Rouge : La CGT réaffirme périodiquement que sa démarche unitaire est consistante. Le Groupe des Dix annonce un projet de nouvelle union interprofessionnelle. Comment se situe la FSU ?
Michel Deschamps : Nous ne pensons pas privilégier la démarche de type « structures ». L’approche du Groupe des Dix, de Sud en particulier, vise à arracher à d’autres des gens déjà syndiqués. On se dispute le même public, les deux millions de syndiqués. Ce n’est pas ce qu’il faut viser. Il faut viser les dix-huit millions qui ne le sont pas. Cela peut passer par une démarche de structures, je n’écarte rien. Mais, dans l’immédiat, si on part d’un projet de recomposition, on affaiblit le débat. On ne le prend pas par le bon bout.

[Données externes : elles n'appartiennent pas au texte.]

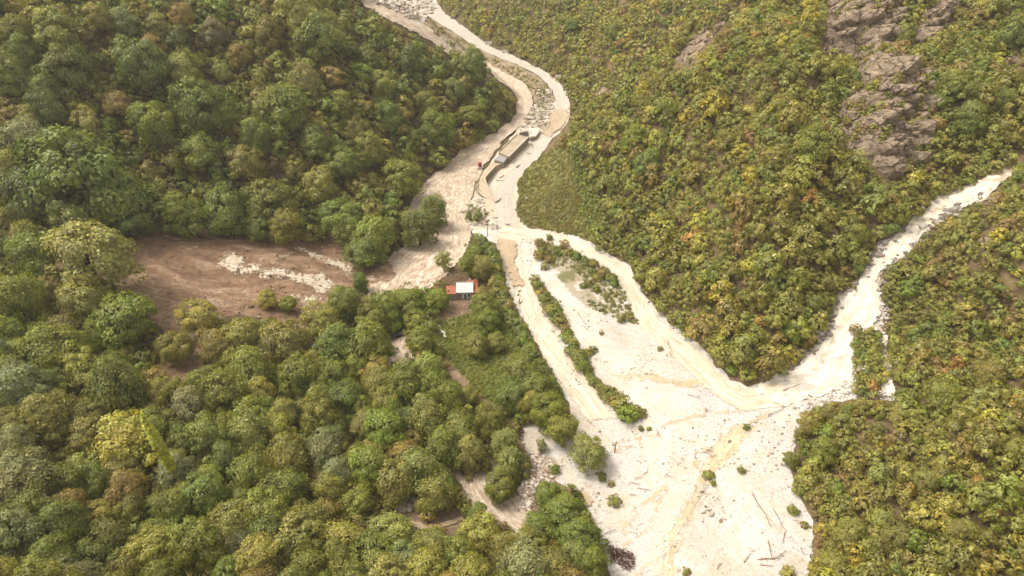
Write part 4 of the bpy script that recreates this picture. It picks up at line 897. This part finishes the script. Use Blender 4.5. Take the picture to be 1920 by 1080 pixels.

La loi Perben sur la représentativité a évidemment à voir avec toutes ces questions. Mais elle témoigne surtout de la panique à bord dans le syndicalisme constitué : comment avoir le monopole et éviter que d’autres viennent s’y mettre ? De mon point de vue, c’est suicidaire. Quand on en arrive à avoir peur du jugement des salariés, on a déjà perdu. La crainte, ou le prétexte, du FN, cela n’a pas de sens. Le code de travail permet de lutter contre les syndicats qui ne sont que des branches d’un parti politique.